Remember the first time you hurt someone you love? You were probably a kid, playing with your little brother or your best friend, and you were horsing around as all kids do. Maybe you were pushing a bit too hard, and you knew on some level that you were crossing a line, but you didn’t think any harm would come
of it. You had no intention of actually
hurting
him. So when he started to cry—to cry for real, with big juicy tears falling off his eyelashes and down the front of his T-shirt—the pain was like someone was trying to surgically remove your heart without anesthesia.

That’s how the women feel in class the day the men tell us how easily, and how often, we hurt them with what we say. The first time I heard a guy say it with such honesty, I think the pang in my chest may have left a scar.

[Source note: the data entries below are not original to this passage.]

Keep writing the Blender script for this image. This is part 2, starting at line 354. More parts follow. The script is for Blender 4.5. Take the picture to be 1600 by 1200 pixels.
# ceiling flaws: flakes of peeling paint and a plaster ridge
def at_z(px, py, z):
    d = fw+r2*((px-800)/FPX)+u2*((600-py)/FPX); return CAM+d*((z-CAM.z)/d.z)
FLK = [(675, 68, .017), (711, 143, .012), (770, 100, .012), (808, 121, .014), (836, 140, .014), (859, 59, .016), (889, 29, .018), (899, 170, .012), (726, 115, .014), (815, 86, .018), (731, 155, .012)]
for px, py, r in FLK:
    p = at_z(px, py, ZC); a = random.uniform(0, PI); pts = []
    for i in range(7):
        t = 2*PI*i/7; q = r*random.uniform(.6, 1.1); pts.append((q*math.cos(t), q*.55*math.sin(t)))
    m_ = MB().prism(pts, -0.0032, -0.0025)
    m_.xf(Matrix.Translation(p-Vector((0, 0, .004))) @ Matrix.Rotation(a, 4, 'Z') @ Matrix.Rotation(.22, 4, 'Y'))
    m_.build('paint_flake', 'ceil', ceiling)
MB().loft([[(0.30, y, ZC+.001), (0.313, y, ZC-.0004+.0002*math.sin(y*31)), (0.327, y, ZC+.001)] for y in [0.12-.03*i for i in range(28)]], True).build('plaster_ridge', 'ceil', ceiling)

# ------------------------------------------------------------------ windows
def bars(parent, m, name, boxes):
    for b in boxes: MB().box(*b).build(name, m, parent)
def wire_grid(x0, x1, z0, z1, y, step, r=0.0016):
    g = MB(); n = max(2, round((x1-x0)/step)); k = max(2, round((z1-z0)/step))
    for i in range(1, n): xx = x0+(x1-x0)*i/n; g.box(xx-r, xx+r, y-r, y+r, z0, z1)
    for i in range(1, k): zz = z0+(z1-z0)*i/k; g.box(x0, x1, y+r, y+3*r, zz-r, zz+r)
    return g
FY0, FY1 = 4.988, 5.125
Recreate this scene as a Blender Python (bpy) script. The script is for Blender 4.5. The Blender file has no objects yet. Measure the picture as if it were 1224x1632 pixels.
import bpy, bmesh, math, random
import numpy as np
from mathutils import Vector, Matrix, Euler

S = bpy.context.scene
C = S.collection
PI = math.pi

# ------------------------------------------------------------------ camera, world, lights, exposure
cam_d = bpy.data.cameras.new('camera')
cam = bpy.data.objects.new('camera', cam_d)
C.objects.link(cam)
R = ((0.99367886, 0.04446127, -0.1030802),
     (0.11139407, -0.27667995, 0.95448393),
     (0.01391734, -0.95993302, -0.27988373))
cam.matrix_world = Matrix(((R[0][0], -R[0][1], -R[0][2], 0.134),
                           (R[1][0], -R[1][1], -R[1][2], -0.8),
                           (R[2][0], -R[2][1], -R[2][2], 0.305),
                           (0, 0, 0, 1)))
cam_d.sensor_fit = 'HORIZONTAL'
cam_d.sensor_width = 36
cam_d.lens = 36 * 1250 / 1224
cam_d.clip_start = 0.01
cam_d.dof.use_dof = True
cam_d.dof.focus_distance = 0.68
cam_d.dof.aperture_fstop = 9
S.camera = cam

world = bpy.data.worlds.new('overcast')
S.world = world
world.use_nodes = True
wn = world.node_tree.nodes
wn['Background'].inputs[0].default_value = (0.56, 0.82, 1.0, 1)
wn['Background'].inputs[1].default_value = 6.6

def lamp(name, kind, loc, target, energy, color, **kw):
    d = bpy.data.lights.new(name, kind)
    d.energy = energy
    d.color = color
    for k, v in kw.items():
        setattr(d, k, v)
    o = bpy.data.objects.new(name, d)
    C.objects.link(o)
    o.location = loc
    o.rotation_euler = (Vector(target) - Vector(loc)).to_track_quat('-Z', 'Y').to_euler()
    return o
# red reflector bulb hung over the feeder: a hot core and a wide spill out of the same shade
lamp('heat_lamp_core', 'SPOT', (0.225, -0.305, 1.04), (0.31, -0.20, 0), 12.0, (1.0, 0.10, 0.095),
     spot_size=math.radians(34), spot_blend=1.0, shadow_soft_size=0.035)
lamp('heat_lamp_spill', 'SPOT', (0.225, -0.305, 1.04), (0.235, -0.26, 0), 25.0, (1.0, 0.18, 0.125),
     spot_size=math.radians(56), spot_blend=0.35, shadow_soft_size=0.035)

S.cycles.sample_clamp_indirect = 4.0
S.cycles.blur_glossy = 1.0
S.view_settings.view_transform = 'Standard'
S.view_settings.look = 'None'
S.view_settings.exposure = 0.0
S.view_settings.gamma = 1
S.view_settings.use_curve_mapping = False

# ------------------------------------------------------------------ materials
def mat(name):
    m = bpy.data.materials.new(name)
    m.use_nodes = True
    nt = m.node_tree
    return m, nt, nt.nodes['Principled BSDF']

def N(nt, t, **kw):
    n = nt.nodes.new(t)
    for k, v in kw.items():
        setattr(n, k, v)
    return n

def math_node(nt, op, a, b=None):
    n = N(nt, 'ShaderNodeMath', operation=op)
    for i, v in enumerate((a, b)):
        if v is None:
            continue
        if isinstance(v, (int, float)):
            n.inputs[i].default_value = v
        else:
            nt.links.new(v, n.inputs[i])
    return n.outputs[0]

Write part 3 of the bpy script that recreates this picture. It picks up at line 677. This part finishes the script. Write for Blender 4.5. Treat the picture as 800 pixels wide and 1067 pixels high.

I see this in my coaching as well. For example, a couple takes part in class and the guy won’t be saying very much. His partner will say something that could seem innocuous if you weren’t listening very carefully, and he’ll explode.

“Did you hear that? I just can’t take her put-downs anymore!” he’ll say. And she’ll look at him like he has four heads.

“He
got
that?” she’ll be thinking. Most women have no idea that the barbs they send out even land with him. We’ve learned over the course of time that the only way to get our desires is to try to squeeze them in through the back door. So we start to squeeze a whole lot in through the back door, including—in the case of this couple—a whole lot of our pain. We want it to be acknowledged, but we have never gotten very far with direct communication. So we cloak our true feelings with a joke or a smile or a backhanded compliment.

Until we realize that when we cut him down—even if we do it with a smile on our face—he feels it. In class we do an exercise where throughout the day, the men will raise their hands whenever a woman in class says something that hurts. It’s shocking how many hands are in the air, and
how often. It’s a wake-up call for the women; men actually
feel
! Even though they’ve been trained not to acknowledge it, to let it run off their backs, to dismiss our commentary as nagging or bitchiness or “that time of the month.” In that one exercise, the truth comes out—they feel us, even when we think we’re being sneaky. It’s a cycle of viciousness: we’re being mean because we think he’s going to dismiss us if we speak our desires directly; he’s dismissing us because we’re being
mean
.

The cure is communication. Pure, simple, unobstructed. Start with sex, with OM. Tell him what he’s doing right, and ask him if he would do just this one thing a little bit differently. Be neutral. Remember the first rule: what he wants more than anything is for you to be happy, for you to be nice to him. Show him that you’re on his side during sex, that you are setting him up to succeed at this life’s work, and soon you’ll be able to get your desires met in the bedroom and beyond.

9. Men get confused when women withhold information.
We women are better at strategy than an army general. When we have something important to say, we ruminate on it all day long. We think of twelve different ways we might phrase it in order to get just the response we’re looking for. We’ll wait and wait for the perfect moment. We’ll use all of our energy to hold back. We’ll plan out how we’re going to use 25 percent fewer words than we really want to—you know, for
impact
. Then we will wait and hold, wait and hold, until we can’t keep it inside anymore and we have to let it out.

At which point, without fail, it comes out all wonky and hysterical-sounding. First, because only 75 percent of the
information is there. Second, because unexpressed desire has a very short shelf life. When it arises, it’s all bright and shiny and perfect. But let it stand out on the counter until “just the right moment,” and you can guarantee something that is a little moldy and stinky and soft in the middle.